Embarcações de todos os tipos e tamanhos aparecem nas diferentes vistas da baía de Guanabara pintadas pelos viajantes. O Rio de Janeiro era um centro importante de navegação no século XIX e navios de várias nacionalidades estacionavam ali. Mas, em vez de um porto como conhecemos hoje, havia no local atracadouros improvisados que se estendiam ao longo da costa. Centenas de botes, canoas, catraias e faluas (embarcação com cobertura à vela e a remo) transportavam mercadorias e pessoas dos grandes navios até esses atracadouros na praia e vice-versa. Também era muito usado o transporte marítimo entre as diferentes praias da cidade. Se hoje só restaram as rotas de Rio de Janeiro a Niterói, a Ilha de Paquetá ou do Governador, naquele tempo era comum a locomoção por mar de Botafogo ou de São Cristóvão até o centro, trajeto mais rápido e seguro do que por terra.

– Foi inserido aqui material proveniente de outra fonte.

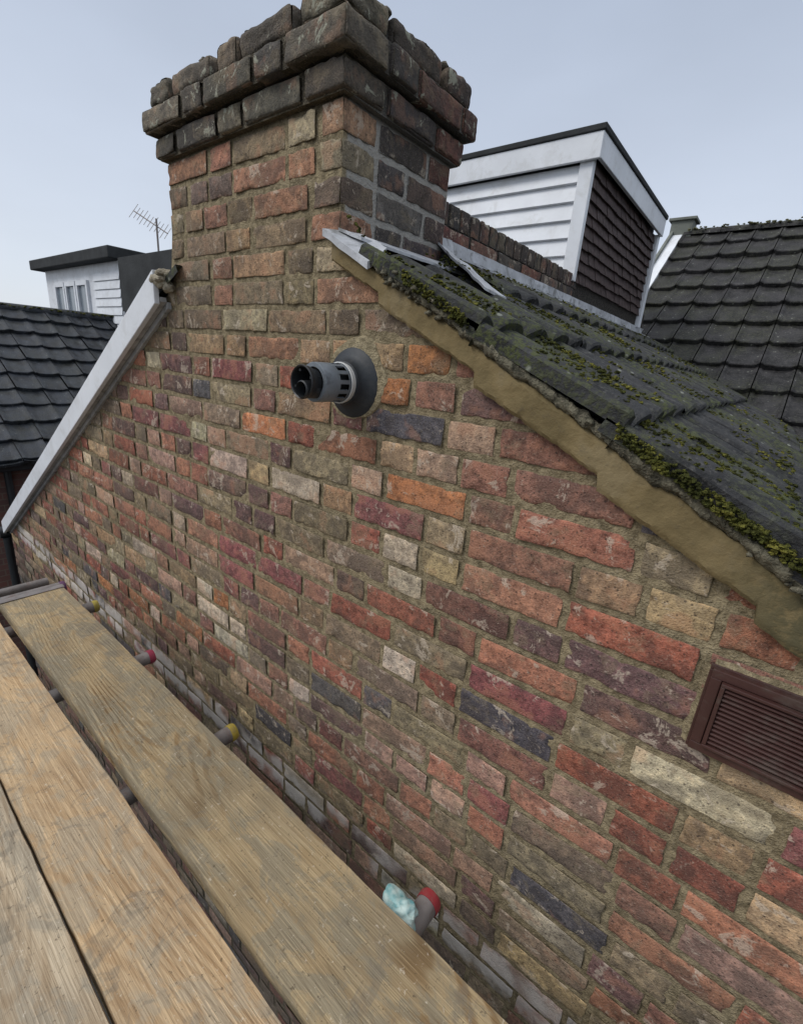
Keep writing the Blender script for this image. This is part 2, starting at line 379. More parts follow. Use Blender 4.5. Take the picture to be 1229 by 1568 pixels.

Na gravura acima, do pintor alemão Johann Moritz Rugendas (1802-1858), vemos uma pequena embarcação chegando ou saindo da praia de Botafogo com senhores bem-vestidos dentro. Já na obra do inglês Henry Chamberlain (1796-1844), abaixo, homens negros remam nas faluas transportando passageiros perto da Gloria.
Muitos escravizados que trabalhavam no sistema de ganho exerciam o trabalho de remadores, já que a demanda era grande e essa era uma maneira de conseguir dinheiro para dar a seus proprietários. Mas também escravizados eram alugados por seus senhores ou eram obrigados a trabalhar nos botes quando estes eram proprietários de alguma embarcação. Os escravizados disputavam trabalho com os libertos e também com imigrantes brancos, principalmente os que chegavam ao Brasil como clandestinos e essa era uma maneira de começar a vida no novo país. Os barcos a vapor só começariam a trafegar na linha Rio de Janeiro-Niterói em 1835 mas, pelo custo alto e a falta de mão de obra especializada, levaria bastante tempo para que se tornassem o meio de transporte mais comum na baía de Guanabara.
A praia de Don Manuel, na pintura (acima) de 1823, atribuída ao francês Félix-Émile Taunay (1795-1881), era das mais movimentadas e, como é possível ver, até animais eram transportados por ali. Também era o local de chegada de muitos passageiros de navios estrangeiros, que eram encaminhados aos hotéis. Um movimento grande ainda se vê na gravura (abaixo) de 1847, do também francês Adolphe d'Hastrel (1805-1874), que mostra a mesma praia e o ancoradouro do cais Pharoux, batizado pelo hotel elegante construído ali pelo francês Louis Dominique Pharoux (?-1867), onde atualmente é a Praça XV.
"As dificuldades de desembarcar eram crônicas e as reclamações, constantes. Não importava se se chegava de falua, bote ou vapor, os passageiros tinham que passar das embarcações para as pontes de atracação e daí chegar até terra firme. Essas pontes eram construídas de madeira e sua manutenção não era frequente, uma vez que encontramos algumas reclamações sobre o estado delas. As pontes de pedra passaram a ser utilizadas com a introdução do vapor, que exigiu que elas fossem maiores e mais resistentes", escreveu o historiador Edilson Nunes dos Santos Junior em sua tese Sobre as águas da Guanabara: transporte e trabalho no Rio de Janeiro do século XIX 1835-1845 (Universidade Federal Fluminense, 2016).
A praia da Saúde também era das mais movimentadas e englobava o espaço que hoje se chama de Gamboa. Ali, além de ter uma grande quantidade de botes e canoas circulando entre os navios fundeados, também era local de reparo e construção de embarcações. Na gravura (abaixo) de 1861, do fotógrafo francês Victor Frond (1821-1881), é possível ter uma ideia desse movimento. Todas essas praias do centro do Rio que serviam de pontos de embarque e desembarque de mercadorias e pessoas, como a de São Cristóvão, Don Manuel, Saúde e Prainha, entre outras, desapareceram com as reformas feitas na cidade, principalmente com a construção do porto do Rio de Janeiro, a partir de 1903.